New York City Retirement Systems is another that has seen multiple senior losses. The institution, which oversees $265 billion of assets across five pensions, has seen at least six departures since May last year, including chief investment officer Alex Doñé and head of real estate Yvonne Nelson.

Other US public institutions that have recently lost senior real estate staff include the Oregon State Treasury, whose senior real estate investment officer Anthony Breault departed for Denver-based private equity real estate firm Ascentris after 16 years at the pension; and Texas Permanent School Fund, whose long-time senior real estate portfolio manager, Ali Houshmand, opted to join EQT Exeter, the real estate platform of Swedish private equity firm EQT.

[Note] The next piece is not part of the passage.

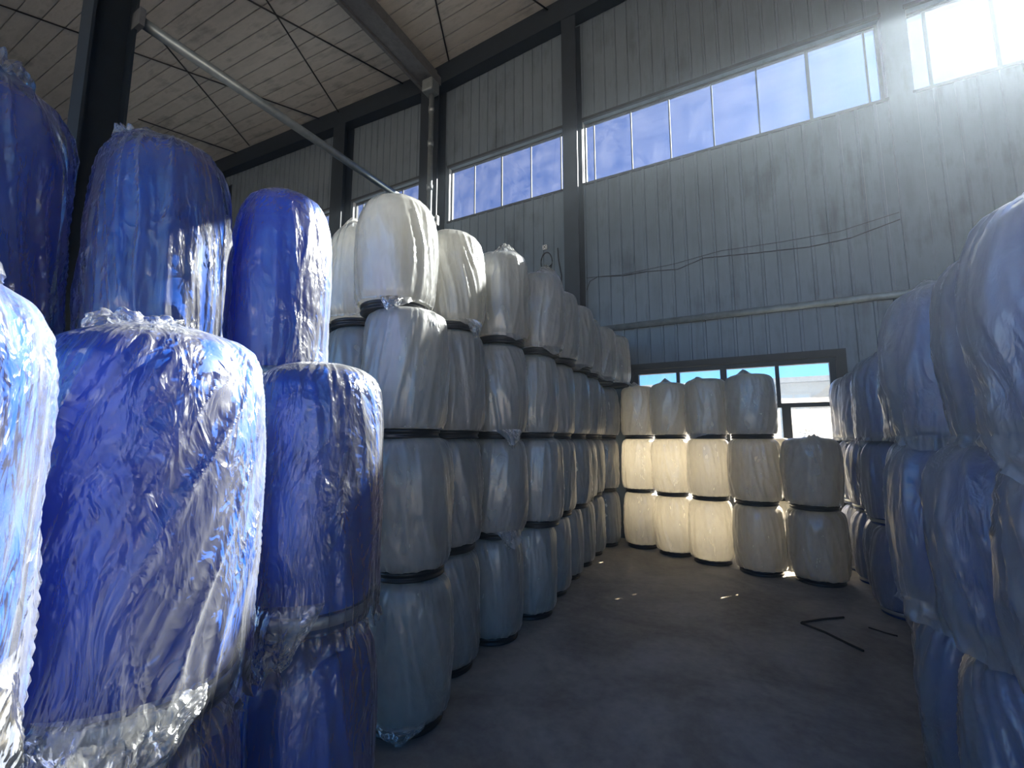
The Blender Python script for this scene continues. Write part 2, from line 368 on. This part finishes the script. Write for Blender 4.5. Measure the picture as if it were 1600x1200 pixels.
rafter(VX+.02, WX1, 'dark rafter along the wall top, right of the downpipe')
# valley gutter beam with its rails
o = empty('valley_gutter', (VX, 0, 9.35), 'long grey steel gutter running under the roof valley to the downpipe', 'gutter')
MB().box(-.20, WY0, .06, .20, D-.3, .10).box(-.13, WY0, .10, .13, D-.3, .4).build('gutter_trough', M['steel_grey'], o)
MB().box(-.24, WY0, .0, -.17, D-.3, .20).build('gutter_rail', M['steel_grey'], o)
MB().box(.17, WY0, .0, .24, D-.3, .20).build('gutter_rail', M['steel_grey'], o)
o = empty('downpipe', (-5.78, D-.46, 0), 'grey rainwater downpipe in front of the dark wall column', 'pipe')
MB().tube([(0, 0, .02), (0, 0, 9.05)], .055, 16).build('pipe_run', M['pipe'], o, True)
for z in (8.7, 7.9, 6.9, 5.4, 3.6, 1.8): MB().tube([(0, 0, z-.06), (0, 0, z+.06)], .066, 16).build('pipe_collar', M['pipe'], o, True)
MB().box(-.14, -.18, 9.05, .14, .09, 9.33).build('hopper_head', M['pipe'], o, bevel=.03)
o = empty('tie_pipe', (-5.6, 1.9, 6.09), 'round grey horizontal pipe bracing the big column to the far wall column', 'pipe')
MB().tube([(0, .0, 0), (0, 5.13, .01)], .06, 16).build('pipe_run', M['pipe'], o, True)
MB().box(-.09, -.03, -.1, .09, .02, .1).build('end_plate', M['steel_grey'], o)
MB().box(-.09, 5.08, -.1, .09, 5.14, .1).build('end_plate', M['jamb'], o)
o = empty('wall_pipe', (0, D-.075, 3.49), 'round grey pipe fixed level across the wall above the low window', 'pipe')
MB().tube([(-2.5, 0, 0), (9.3, 0, 0)], .05, 16).build('pipe_run', M['pipe'], o, True)
for xx in (-2.3, -.6, 1.1, 2.9, 5, 7.2, 9.1): MB().box(xx-.02, -.02, -.06, xx+.02, .075, .06).build('pipe_bracket', M['steel_grey'], o)
RODS = [((-12.9, 2.0), (-9.64, 7.3)), ((-10.1, 3.1), (-12.6, 7.1)), ((-8.5, 3.3), (-6.75, 7.3)), ((-7.4, 3.8), (-9.0, 7.3)), ((-4.45, 5.1), (-5.5, 7.3)), ((-5.2, 2.8), (-3.05, 7.3)), ((-14.4, 5.1), (-13.42, 7.2))]
RL = ['black brace rod crossing the ceiling left of the big column', 'black brace rod rising from the top end of the round tie pipe', 'black brace rod crossing the ceiling just left of the valley gutter',
      'black brace rod crossing another one left of the gutter, steeper in view', 'black brace rod just right of the valley gutter', 'black brace rod at the top of the ceiling, furthest right', 'black brace rod low over the ceiling, furthest left']
for q, (((ax, ay), (bx, by)), lb) in enumerate(zip(RODS, RL)):
    MB().tube([(ax, ay, roofz(ax)-.08-.04*(q % 2)), (bx, by, roofz(bx)-.08-.04*(q % 2))], .016, 8).build('brace_rod', M['rod'], None, True, label=lb, category='rod', group='roof brace rods')
# wires, socket, coil
wp = [(-2.5, 4.25), (-2.44, 4.4), (-2.29, 4.46), (-1.84, 4.40), (-1.44, 4.40), (-.95, 4.35), (-.55, 4.46), (.16, 4.40), (.85, 4.35), (1.34, 4.38), (1.88, 4.52)]
MB().tube([(x, D-.03, z) for x, z in wp], .006, 6).build('wall_wire', M['rod'], None, True, label='thin black wire sagging across the wall panels below the windows', category='wire')
MB().tube([(-2.5, D-.035, 4.47), (-2.3, D-.035, 4.46), (-1.9, D-.035, 4.42), (-1.0, D-.03, 4.45), (-.3, D-.03, 4.53), (.5, D-.03, 4.50), (1.2, D-.03, 4.50), (1.88, D-.03, 4.62)], .004, 6).build('wall_wire', M['rod'], None, True, label='second fainter wire just above the sagging one on the wall', category='wire')
o = empty('wall_socket', (-3.31, D-.02, 5.22), 'small white socket box on the wall above the cable coil', 'socket')
MB().box(-.045, -.03, -.045, .045, .015, .045).build('socket_box', M['plate'], o, bevel=.006)
xm = MB()
for s in (1, -1): xm.hexa([(-.03, -.034, -.03*s-.006), (.03, -.034, .03*s-.006), (.03, -.030, .03*s-.006), (-.03, -.030, -.03*s-.006), (-.03, -.034, -.03*s+.006), (.03, -.034, .03*s+.006), (.03, -.030, .03*s+.006), (-.03, -.030, -.03*s+.006)])
xm.build('cross_mark', M['rod'], o)
rnd = random.Random(3); cp = []
for k in range(60):
    a = 2*math.pi*k/20; cp.append((-3.28+.115*math.cos(a)+rnd.uniform(-.006, .006), D-.03-.004*(k/20), 4.92+.19*math.sin(a)+rnd.uniform(-.006, .006)))
cp += [(-3.40, D-.04, 4.7), (-3.44, D-.04, 4.3), (-3.42, D-.04, 3.9)]
MB().tube(cp, .008, 6).build('cable_coil', M['rod'], None, True, label='coil of black cable hanging on the wall left of the dark column', category='cable')
MB().tube([(-3.05, D-.03, 5.15), (-3.03, D-.04, 4.9), (-2.98, D-.03, 4.6), (-3.0, D-.03, 4.2), (-2.98, D-.03, 3.9)], .012, 6).build('loose_cable', M['rod'], None, True, label='loose black cable end hanging beside the coil', category='cable')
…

Staff turnover, especially at the senior level, is a big deal for LPs. Personal connections and longstanding relationships matter in real estate. Losing executives with decades-long experience and intellectual capital when it comes to hunting the best opportunities can be debilitating.

The stakes have never been higher. Not only has the workload for LPs increased – funds were seeking $310 billion as of July 21, according to PERE data – but so too has the complexity of the tasks at hand.

In private equity, for example, single-asset deals have become so time sensitive that many investors have insufficient time to process and manage such transactions, forcing them to sell by default. “For an LP, [single-asset deals] take about 20 to 40 hours of work – it’s the last thing you want to see,” a former senior executive at a US LP told affiliate title Private Equity International last week.

With fundraising congestion and difficult market conditions requiring investors to look particularly closely at opportunities on their desk, the need for experienced staff is only likely to increase. LPs must find ways to attract and retain key talent or risk being left behind.